I was reminded of this while watching a preview of a BMW i3 ad featuring Bryant Gumbel and Katie Couric, onetime co-hosts of the “Today” show. It presents the i3, built in a wind-powered factory, as unsettlingly futuristic, as groundbreaking as the Internet itself. Sure piques your curiosity, doesn’t it?
Except that the i3 isn’t so futuristic. Battery-powered electric cars are more than a century old. Wind-powered machinery has been around awhile, too. Ask the Dutch.
BMW is merely boarding the same bandwagon that Nissan, GM and Tesla designed and built.
The Volt, by contrast, was the first of its kind, promising almost all of the benefits of an electric car with almost none of the drawbacks.
More innovative than the gas-electric hybrids of its time, the Volt introduced the idea of a hybrid electric vehicle that used its gasoline engine not to propel the car, but to charge the battery on the fly. That meant it could do all the things you’d expect a car to do, but in an entirely different way, and possibly without gasoline.
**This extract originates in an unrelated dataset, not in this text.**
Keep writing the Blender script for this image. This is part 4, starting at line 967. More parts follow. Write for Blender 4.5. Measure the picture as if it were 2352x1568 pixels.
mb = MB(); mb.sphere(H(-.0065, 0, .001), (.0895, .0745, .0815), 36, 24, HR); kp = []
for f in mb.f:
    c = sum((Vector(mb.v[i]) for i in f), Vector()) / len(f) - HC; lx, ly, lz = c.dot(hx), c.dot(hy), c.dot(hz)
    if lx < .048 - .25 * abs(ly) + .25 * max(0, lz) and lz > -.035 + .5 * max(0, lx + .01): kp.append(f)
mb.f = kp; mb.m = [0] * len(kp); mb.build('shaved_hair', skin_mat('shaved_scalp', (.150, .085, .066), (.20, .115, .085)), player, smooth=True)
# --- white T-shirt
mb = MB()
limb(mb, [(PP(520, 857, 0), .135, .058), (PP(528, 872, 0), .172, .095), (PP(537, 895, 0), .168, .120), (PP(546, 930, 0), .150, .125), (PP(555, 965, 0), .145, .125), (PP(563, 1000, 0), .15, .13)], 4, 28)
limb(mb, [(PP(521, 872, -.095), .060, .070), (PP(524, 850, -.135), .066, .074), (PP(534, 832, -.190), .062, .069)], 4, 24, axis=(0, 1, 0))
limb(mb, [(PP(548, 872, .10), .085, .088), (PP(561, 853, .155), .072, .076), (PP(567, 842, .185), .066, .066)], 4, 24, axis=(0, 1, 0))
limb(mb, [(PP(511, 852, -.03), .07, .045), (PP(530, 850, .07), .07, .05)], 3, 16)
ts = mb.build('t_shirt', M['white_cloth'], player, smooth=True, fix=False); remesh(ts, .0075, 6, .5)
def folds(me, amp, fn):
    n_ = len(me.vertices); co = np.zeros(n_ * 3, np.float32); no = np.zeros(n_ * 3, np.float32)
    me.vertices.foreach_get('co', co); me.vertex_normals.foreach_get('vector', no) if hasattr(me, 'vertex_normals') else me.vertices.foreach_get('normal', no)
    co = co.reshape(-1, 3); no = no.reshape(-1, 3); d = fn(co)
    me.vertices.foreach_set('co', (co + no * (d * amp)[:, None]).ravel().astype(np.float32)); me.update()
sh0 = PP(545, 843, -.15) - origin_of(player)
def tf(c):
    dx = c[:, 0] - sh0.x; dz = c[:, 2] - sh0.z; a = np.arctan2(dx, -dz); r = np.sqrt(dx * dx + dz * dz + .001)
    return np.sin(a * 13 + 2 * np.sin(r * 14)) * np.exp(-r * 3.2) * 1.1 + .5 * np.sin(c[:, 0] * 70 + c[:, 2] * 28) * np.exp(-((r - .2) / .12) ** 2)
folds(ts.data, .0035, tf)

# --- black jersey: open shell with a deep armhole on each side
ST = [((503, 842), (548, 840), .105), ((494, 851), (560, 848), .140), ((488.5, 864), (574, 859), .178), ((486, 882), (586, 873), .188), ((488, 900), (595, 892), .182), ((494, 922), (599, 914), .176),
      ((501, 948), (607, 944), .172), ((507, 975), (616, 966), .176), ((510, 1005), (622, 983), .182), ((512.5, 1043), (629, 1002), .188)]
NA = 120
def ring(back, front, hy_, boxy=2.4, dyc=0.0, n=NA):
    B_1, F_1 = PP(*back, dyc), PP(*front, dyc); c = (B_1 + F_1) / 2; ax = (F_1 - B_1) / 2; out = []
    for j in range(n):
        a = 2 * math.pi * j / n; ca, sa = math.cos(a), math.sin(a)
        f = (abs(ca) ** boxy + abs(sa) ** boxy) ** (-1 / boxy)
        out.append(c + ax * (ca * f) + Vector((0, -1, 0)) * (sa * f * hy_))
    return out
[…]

Just as the Apple Macintosh (remember that 1984 Super Bowl ad?) ushered in the era of point-and-click computing, the Volt opened the door to a practical plug-in car, one whose basic fueling infrastructure was already in place in every home, and every freeway interchange.
Formally unveiled in September 2008, the production Volt was well ahead of its time. Imagine if GM had been able to present it to the world on the biggest of stages, along with the proposition that the car of the future would be not just different, but better.
Instead, by the time the Volt made it to market in late 2010, post-bankruptcy, it was a political football, and a deflated one at that. Nearly scuttled in the restructuring, the Volt arrived on scene so identified with the Obama administration’s EV-happy clean-energy policies that critics made it out to be a joint venture of the Communist Party and the Sierra Club.
Its breakthrough technology -- ever misunderstood by the public and never well articulated by General Motors -- ceased to matter. The Volt was a boondoggle, Obamacare on wheels.
At this year’s Detroit auto show, the redesigned Volt stood unassumingly in a corner of the Chevrolet pavilion, overshadowed somewhat by a surprise long-range EV concept called the Bolt.
Meanwhile, Mercedes was up front and center near the entrance with its plug-in hybrid C class, prominently labeled in all-caps. To be plugged in, it seems, is to be cool.
The Volt may have missed its Super Bowl moment. But its time has arrived.